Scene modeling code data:
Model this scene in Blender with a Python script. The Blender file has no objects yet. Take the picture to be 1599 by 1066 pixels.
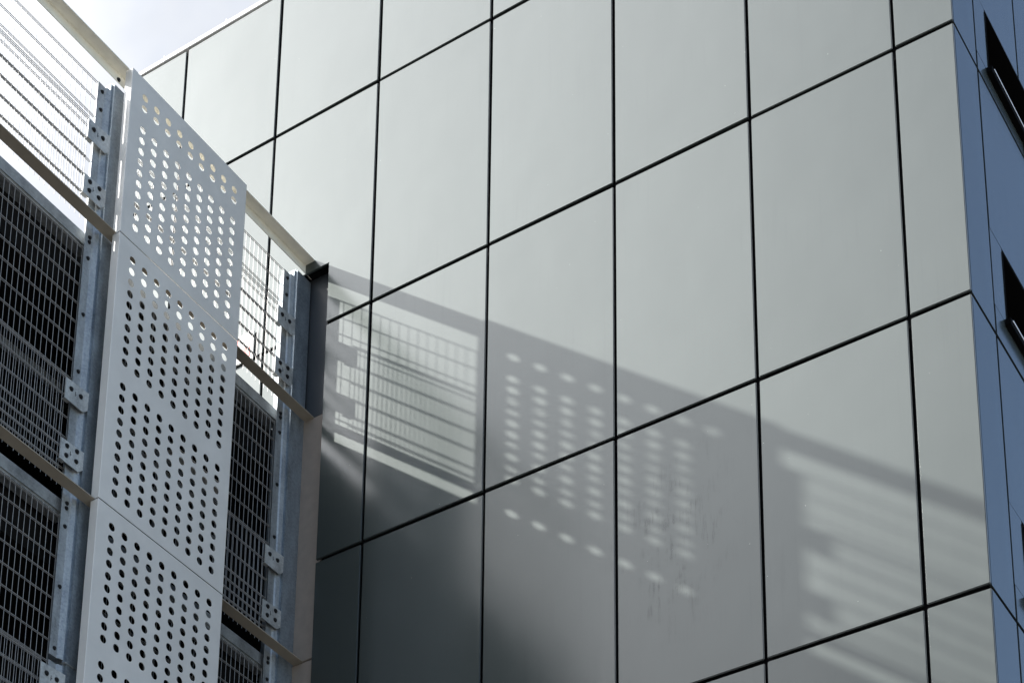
import bpy, bmesh, math, random
from mathutils import Vector, Matrix

random.seed(7)
SC = bpy.context.scene
COL = SC.collection

# ------------------------------------------------------------------ camera
cam_d = bpy.data.cameras.new('camera')
cam = bpy.data.objects.new('camera', cam_d)
COL.objects.link(cam)
_yaw, _pit, _rol = math.radians(32.959), math.radians(17.635), math.radians(0.593)
fwd = Vector((-math.sin(_yaw) * math.cos(_pit), math.cos(_yaw) * math.cos(_pit), math.sin(_pit)))
rgt = Vector((math.cos(_yaw), math.sin(_yaw), 0))
up = rgt.cross(fwd)
r2 = math.cos(_rol) * rgt + math.sin(_rol) * up
u2 = -math.sin(_rol) * rgt + math.cos(_rol) * up
cam.matrix_world = Matrix(((r2.x, u2.x, -fwd.x, 8.514), (r2.y, u2.y, -fwd.y, -14.792),
                           (r2.z, u2.z, -fwd.z, 1.6), (0, 0, 0, 1)))
cam_d.sensor_width = 36
cam_d.lens = 75.29
cam_d.shift_y = 0.9009          # perspective-control (shift) lens, as in the photograph
cam_d.clip_start = 0.1
cam_d.clip_end = 2000
SC.camera = cam

# ------------------------------------------------------------------ sun and sky
SUN = Vector((-1.838, -1.0, 1.524)).normalized()
CL_BASE, CL_SUN, CL_POW = 1.25, 21.5, 4.0   # brightness of thin cloud, and of the glare round the sun
SUN_EL = math.asin(SUN.z)
SUN_AZ = math.atan2(SUN.x, SUN.y)
sun_d = bpy.data.lights.new('sun', 'SUN')
sun_d.energy = 5.0
sun_d.angle = math.radians(0.65)
sun_d.color = (1.0, 0.955, 0.89)
sun = bpy.data.objects.new('sun', sun_d)
sun.rotation_euler = SUN.to_track_quat('Z', 'Y').to_euler()
sun.location = (-20, -15, 40)
COL.objects.link(sun)

world = bpy.data.worlds.new('World')
SC.world = world
world.use_nodes = True
wn, wl = world.node_tree.nodes, world.node_tree.links
wn.clear()
w_out = wn.new('ShaderNodeOutputWorld')
w_bg = wn.new('ShaderNodeBackground')
w_bg.inputs['Strength'].default_value = 0.15
w_sky = wn.new('ShaderNodeTexSky')
w_sky.sky_type = 'NISHITA'
w_sky.sun_disc = False
w_sky.sun_elevation = SUN_EL
w_sky.sun_rotation = SUN_AZ % (2 * math.pi)
w_sky.air_density = 1.0
w_sky.dust_density = 0.6
w_sky.ozone_density = 1.3
w_tc = wn.new('ShaderNodeTexCoord')
w_dot = wn.new('ShaderNodeVectorMath'); w_dot.operation = 'DOT_PRODUCT'
w_dot.inputs[1].default_value = Vector((-0.93, -0.30, 0.22)).normalized()
wl.new(w_tc.outputs['Generated'], w_dot.inputs[0])
w_ns = wn.new('ShaderNodeTexNoise')
w_ns.inputs['Scale'].default_value = 2.6
w_ns.inputs['Detail'].default_value = 7
w_ns.inputs['Roughness'].default_value = 0.58
w_ns.inputs['Distortion'].default_value = 0.3
wl.new(w_tc.outputs['Generated'], w_ns.inputs['Vector'])
# cloud cover: thick toward the sun side, breaking up to clear blue on the other side
w_ad = wn.new('ShaderNodeMath'); w_ad.operation = 'MULTIPLY_ADD'
wl.new(w_ns.outputs['Fac'], w_ad.inputs[0]); w_ad.inputs[1].default_value = 1.1
wl.new(w_dot.outputs['Value'], w_ad.inputs[2])
w_mr = wn.new('ShaderNodeMapRange'); w_mr.interpolation_type = 'SMOOTHSTEP'
w_mr.inputs['From Min'].default_value = 0.60
w_mr.inputs['From Max'].default_value = 1.12
w_mr.inputs['To Min'].default_value = 0.10
w_mr.inputs['To Max'].default_value = 0.96
wl.new(w_ad.outputs[0], w_mr.inputs['Value'])
w_mix = wn.new('ShaderNodeMix'); w_mix.data_type = 'RGBA'
wl.new(w_mr.outputs['Result'], w_mix.inputs['Factor'])
wl.new(w_sky.outputs['Color'], w_mix.inputs['A'])
# clouds are brighter toward the sun
w_sd = wn.new('ShaderNodeVectorMath'); w_sd.operation = 'DOT_PRODUCT'
w_sd.inputs[1].default_value = SUN
wl.new(w_tc.outputs['Generated'], w_sd.inputs[0])
w_mx = wn.new('ShaderNodeMath'); w_mx.operation = 'MAXIMUM'
wl.new(w_sd.outputs['Value'], w_mx.inputs[0]); w_mx.inputs[1].default_value = 0.0
w_pw = wn.new('ShaderNodeMath'); w_pw.operation = 'POWER'
wl.new(w_mx.outputs[0], w_pw.inputs[0]); w_pw.inputs[1].default_value = CL_POW
w_sm = wn.new('ShaderNodeMath'); w_sm.operation = 'MULTIPLY_ADD'
wl.new(w_pw.outputs[0], w_sm.inputs[0]); w_sm.inputs[1].default_value = CL_SUN; w_sm.inputs[2].default_value = CL_BASE
w_cc = wn.new('ShaderNodeVectorMath'); w_cc.operation = 'SCALE'
w_cc.inputs[0].default_value = (0.985, 1.0, 1.025)
w_n2 = wn.new('ShaderNodeTexNoise'); w_n2.inputs['Scale'].default_value = 4.6
w_n2.inputs['Detail'].default_value = 5; w_n2.inputs['Roughness'].default_value = 0.5; w_n2.inputs['Distortion'].default_value = 0.4
wl.new(w_tc.outputs['Generated'], w_n2.inputs['Vector'])
w_nr = wn.new('ShaderNodeMapRange')
w_nr.inputs['From Min'].default_value = 0.3; w_nr.inputs['From Max'].default_value = 0.7
w_nr.inputs['To Min'].default_value = 0.68; w_nr.inputs['To Max'].default_value = 1.20
wl.new(w_n2.outputs['Fac'], w_nr.inputs['Value'])
w_sv = wn.new('ShaderNodeMath'); w_sv.operation = 'MULTIPLY'
wl.new(w_sm.outputs[0], w_sv.inputs[0]); wl.new(w_nr.outputs['Result'], w_sv.inputs[1])
wl.new(w_sv.outputs[0], w_cc.inputs['Scale'])
wl.new(w_cc.outputs['Vector'], w_mix.inputs['B'])
wl.new(w_mix.outputs['Result'], w_bg.inputs['Color'])
wl.new(w_bg.outputs[0], w_out.inputs['Surface'])

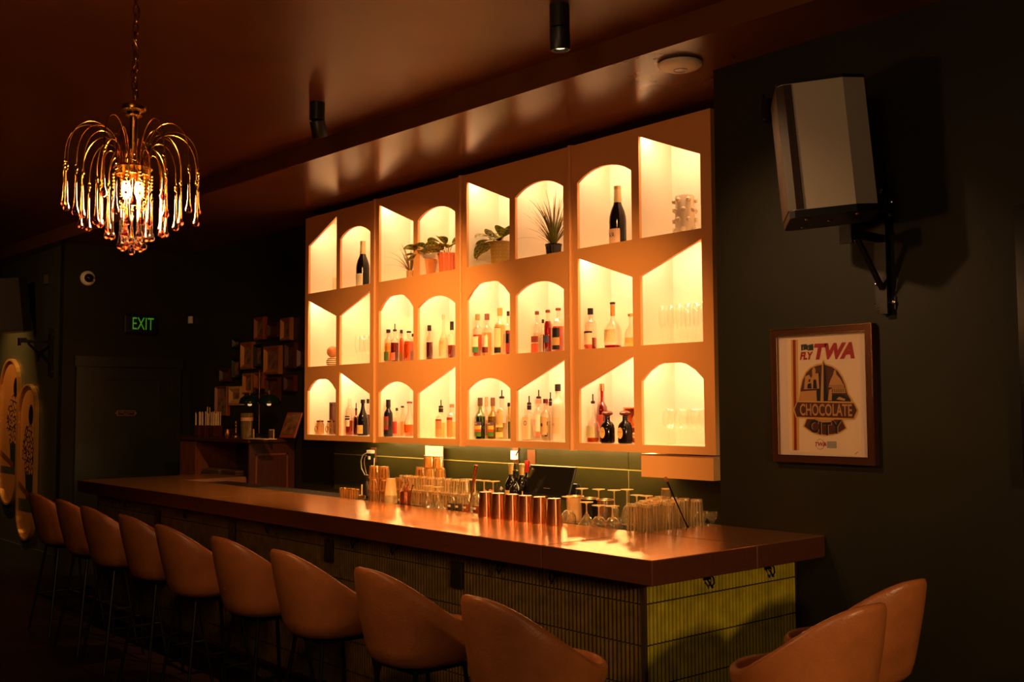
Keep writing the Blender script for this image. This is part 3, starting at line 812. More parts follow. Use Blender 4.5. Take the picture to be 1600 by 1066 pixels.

■ Exercise goal
Where a line in the material above holds "Blender", copy that line.

■ Output of the exercise
Model this scene in Blender with a Python script. The Blender file has no objects yet. Take the picture to be 1599 by 1066 pixels.
Keep writing the Blender script for this image. This is part 3, starting at line 812. More parts follow. Use Blender 4.5. Take the picture to be 1600 by 1066 pixels.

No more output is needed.